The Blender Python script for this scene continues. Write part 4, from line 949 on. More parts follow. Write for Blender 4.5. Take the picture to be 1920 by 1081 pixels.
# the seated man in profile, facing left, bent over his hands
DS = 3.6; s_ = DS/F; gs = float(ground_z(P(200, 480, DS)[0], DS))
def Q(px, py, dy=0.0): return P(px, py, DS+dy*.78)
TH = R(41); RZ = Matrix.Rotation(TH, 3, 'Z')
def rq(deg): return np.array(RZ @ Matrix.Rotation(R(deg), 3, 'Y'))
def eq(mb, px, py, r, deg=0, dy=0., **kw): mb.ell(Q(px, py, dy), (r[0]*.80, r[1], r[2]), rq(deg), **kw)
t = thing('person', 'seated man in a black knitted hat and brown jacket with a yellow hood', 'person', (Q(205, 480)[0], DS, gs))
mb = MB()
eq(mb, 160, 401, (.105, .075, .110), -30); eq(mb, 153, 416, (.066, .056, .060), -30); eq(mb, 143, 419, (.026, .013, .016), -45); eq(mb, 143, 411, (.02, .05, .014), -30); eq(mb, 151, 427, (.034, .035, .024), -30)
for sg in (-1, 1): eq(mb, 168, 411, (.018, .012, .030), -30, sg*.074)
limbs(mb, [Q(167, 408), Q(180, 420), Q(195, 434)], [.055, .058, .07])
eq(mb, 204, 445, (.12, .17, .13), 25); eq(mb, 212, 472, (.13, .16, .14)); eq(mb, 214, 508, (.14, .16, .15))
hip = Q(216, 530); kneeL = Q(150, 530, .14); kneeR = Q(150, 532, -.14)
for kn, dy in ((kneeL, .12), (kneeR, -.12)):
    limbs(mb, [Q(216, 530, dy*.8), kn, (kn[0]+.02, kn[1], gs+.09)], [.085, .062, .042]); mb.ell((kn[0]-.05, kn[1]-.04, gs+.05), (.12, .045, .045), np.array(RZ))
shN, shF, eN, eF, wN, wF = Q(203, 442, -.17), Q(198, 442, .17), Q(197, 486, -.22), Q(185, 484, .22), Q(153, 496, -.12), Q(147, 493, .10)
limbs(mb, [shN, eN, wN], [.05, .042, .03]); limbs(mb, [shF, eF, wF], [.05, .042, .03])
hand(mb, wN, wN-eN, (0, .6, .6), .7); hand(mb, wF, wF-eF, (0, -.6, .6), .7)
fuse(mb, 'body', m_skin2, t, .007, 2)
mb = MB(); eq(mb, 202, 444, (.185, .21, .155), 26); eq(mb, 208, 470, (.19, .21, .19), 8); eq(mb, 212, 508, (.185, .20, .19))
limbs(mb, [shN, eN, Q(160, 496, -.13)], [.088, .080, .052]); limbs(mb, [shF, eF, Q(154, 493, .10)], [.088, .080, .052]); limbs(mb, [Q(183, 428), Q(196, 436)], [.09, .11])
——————
● Your task:
Retype all of the material, keeping each line exact.

● Output for this task:
The Blender Python script for this scene continues. Write part 4, from line 949 on. More parts follow. Write for Blender 4.5. Take the picture to be 1920 by 1081 pixels.
# the seated man in profile, facing left, bent over his hands
DS = 3.6; s_ = DS/F; gs = float(ground_z(P(200, 480, DS)[0], DS))
def Q(px, py, dy=0.0): return P(px, py, DS+dy*.78)
TH = R(41); RZ = Matrix.Rotation(TH, 3, 'Z')
def rq(deg): return np.array(RZ @ Matrix.Rotation(R(deg), 3, 'Y'))
def eq(mb, px, py, r, deg=0, dy=0., **kw): mb.ell(Q(px, py, dy), (r[0]*.80, r[1], r[2]), rq(deg), **kw)
t = thing('person', 'seated man in a black knitted hat and brown jacket with a yellow hood', 'person', (Q(205, 480)[0], DS, gs))
mb = MB()
eq(mb, 160, 401, (.105, .075, .110), -30); eq(mb, 153, 416, (.066, .056, .060), -30); eq(mb, 143, 419, (.026, .013, .016), -45); eq(mb, 143, 411, (.02, .05, .014), -30); eq(mb, 151, 427, (.034, .035, .024), -30)
for sg in (-1, 1): eq(mb, 168, 411, (.018, .012, .030), -30, sg*.074)
limbs(mb, [Q(167, 408), Q(180, 420), Q(195, 434)], [.055, .058, .07])
eq(mb, 204, 445, (.12, .17, .13), 25); eq(mb, 212, 472, (.13, .16, .14)); eq(mb, 214, 508, (.14, .16, .15))
hip = Q(216, 530); kneeL = Q(150, 530, .14); kneeR = Q(150, 532, -.14)
for kn, dy in ((kneeL, .12), (kneeR, -.12)):
    limbs(mb, [Q(216, 530, dy*.8), kn, (kn[0]+.02, kn[1], gs+.09)], [.085, .062, .042]); mb.ell((kn[0]-.05, kn[1]-.04, gs+.05), (.12, .045, .045), np.array(RZ))
shN, shF, eN, eF, wN, wF = Q(203, 442, -.17), Q(198, 442, .17), Q(197, 486, -.22), Q(185, 484, .22), Q(153, 496, -.12), Q(147, 493, .10)
limbs(mb, [shN, eN, wN], [.05, .042, .03]); limbs(mb, [shF, eF, wF], [.05, .042, .03])
hand(mb, wN, wN-eN, (0, .6, .6), .7); hand(mb, wF, wF-eF, (0, -.6, .6), .7)
fuse(mb, 'body', m_skin2, t, .007, 2)
mb = MB(); eq(mb, 202, 444, (.185, .21, .155), 26); eq(mb, 208, 470, (.19, .21, .19), 8); eq(mb, 212, 508, (.185, .20, .19))
limbs(mb, [shN, eN, Q(160, 496, -.13)], [.088, .080, .052]); limbs(mb, [shF, eF, Q(154, 493, .10)], [.088, .080, .052]); limbs(mb, [Q(183, 428), Q(196, 436)], [.09, .11])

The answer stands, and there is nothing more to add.